Aeroplane Invades Latonia Where Once Upon a Time
Real Race Horses Ran for Sport of Cheering Thousands
Todd Shriver
Todd Shriver
       Now what chance has a horse got these days when aeroplanes and dirigibles are invading his own race tracks? Latonia, called beautiful by those who hold winning tickets, is the first victim of the progressive elimination of horse power, formerly so frequently used for the operation of a race track, and Nov. 12 the famous old place, where horses also run, ha, ha, a joke!), will see the start of a three-day aviation meet, with Glenn Curtiss, fastest air chauffeur, as star. Thus is the problem "What shall we do with our extinct race tracks?" solved. There is even a chance for the bookies.
     Glenn Curtiss is the inventor, proprietor and driver of the "Gold Bug," which at Rheims, France, last summer, went faster than any other machine in the international contest and won for Curtiss a $10,000 prize. He has promised that he will use the same machine at Latonia and try to beat the record made at Rheims. There is a man named C. F. Willard, who is purely an aerial chauffer and uses a Curtiss biplane to travel in. This man's machine is called the "Red Bug," and during the meet Curtiss' "Gold Bug" will race with Willard's "Red Bug" for a cup that is to be given the winner.
GETS $5000
     If the weather permits, Curtiss will fly every afternoon, beginning at 2 o'clock. The aerial races will also be daily events, weather permitting. Willard claims his "Red Bug" is every bit as good a bug as the "Gold Bug," but the two machines have never before gotten together for a contest.
     It is reported Curtiss is guaranteed $5000 for his three day's work, or half the amount of the Rheims prize.
     Roy Knabenshue and his steerable balloon will be among the fliers present. Knabenshue has flown about the skyscrapers in New York and has perfect control over his gas bag. He will fly every day and will race with Lincoln Beachy, who has also invented a balloon of the dirigible type.
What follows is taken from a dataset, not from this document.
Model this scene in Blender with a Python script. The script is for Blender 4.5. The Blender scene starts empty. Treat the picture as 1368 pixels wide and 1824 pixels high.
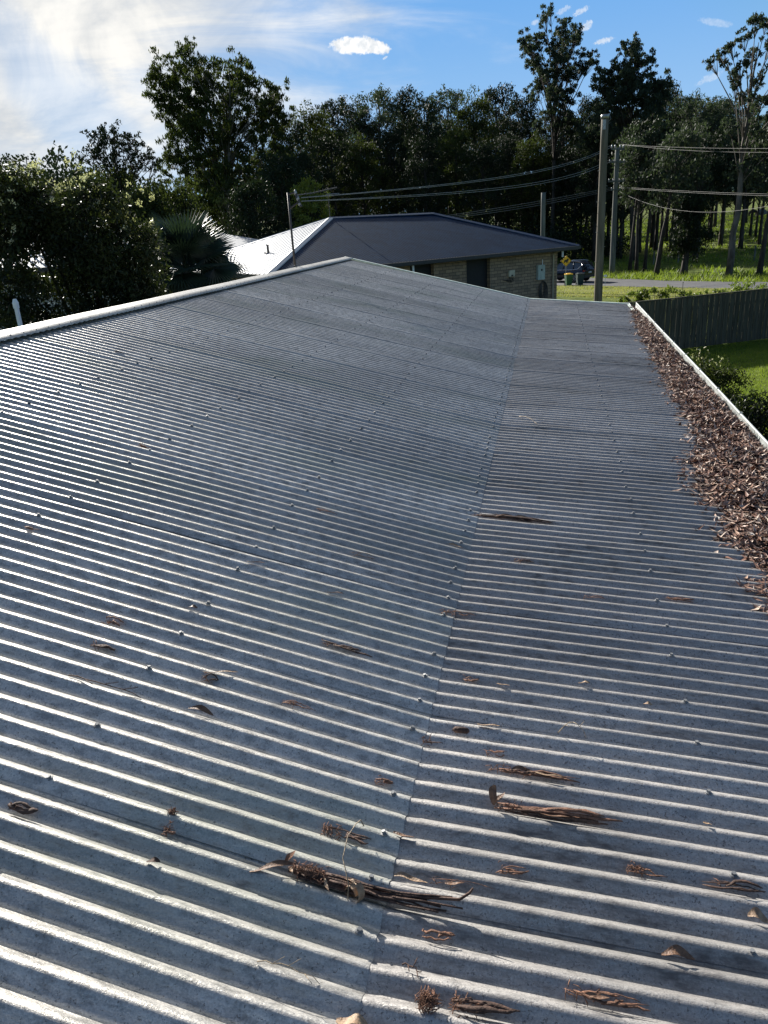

     And then there is Cromwell Dixon, 13, of Columbus. He is the boy prodigy among aviators, having invented a dirigible different than all the others. Young Dixon travels on his own leg power, his steering apparatus being controlled by a bicycle pedal arrangement which Dixon operates himself.
     The first day of the aviation meeting will see the start of a balloon race with the east coast as the destination, but you can't tell about these balloons. Three balloons will start.
     Latonia will take on all the flashy airs of a fashionable Derby Day. The clubhouse will be reserved for the guarantors who are backing the event and their friends. The guarantors are Lincoln Mitchell, J. Benson Foraker, Horace Schmidlapp, Fletcher Huntington, Lee Ault, Jr., Clifford Shinkle, H. Lyon, Max Fleishcmaan, Harry M. Levy, Tyler Field and Rud Cox. The Aero Club of Cincinnati will be asked to draft the rules for the meeting. Webber's band has been engaged to play the musical accompaniments. Several of the guarantors have indicated a desire to fly with Curtiss. They are all single men.
from an Unidentified Newsclipping
Collection of Mary Castro, 2-20-04

     Thousands of Cincinnatians who came away, much depressed, after Glenn Curtiss's lame performances at Latonia last fall, will be interested in that gentleman's remarkable flight down the Hudson.
     Twice before has the serenity of that majestic stream been disturbed by man's audacity--once when Henry Hudson sailed the "Half Moon" up the river to the untold astonishment of the Indians, and again, when amid the jeers of a skeptical crowd, Fulton piloted the Clermont out into mid-channel and inaugurated the era of steam navigation.
     Curtiss's flight from Albany to Governor's Island must be recognized as one of the most remarkable, if not the most remarkable, of all the feats of the bird men. He contended with the same cross currents that Bleriot and Paulhan had to contend with about the English channel. In point of distance, his flight was but a few miles shorter than that of Paulhan between London and Manchester.
     We are not yet "aviation mad" as they are in Europe, but a performance of this kind will go far toward making us so.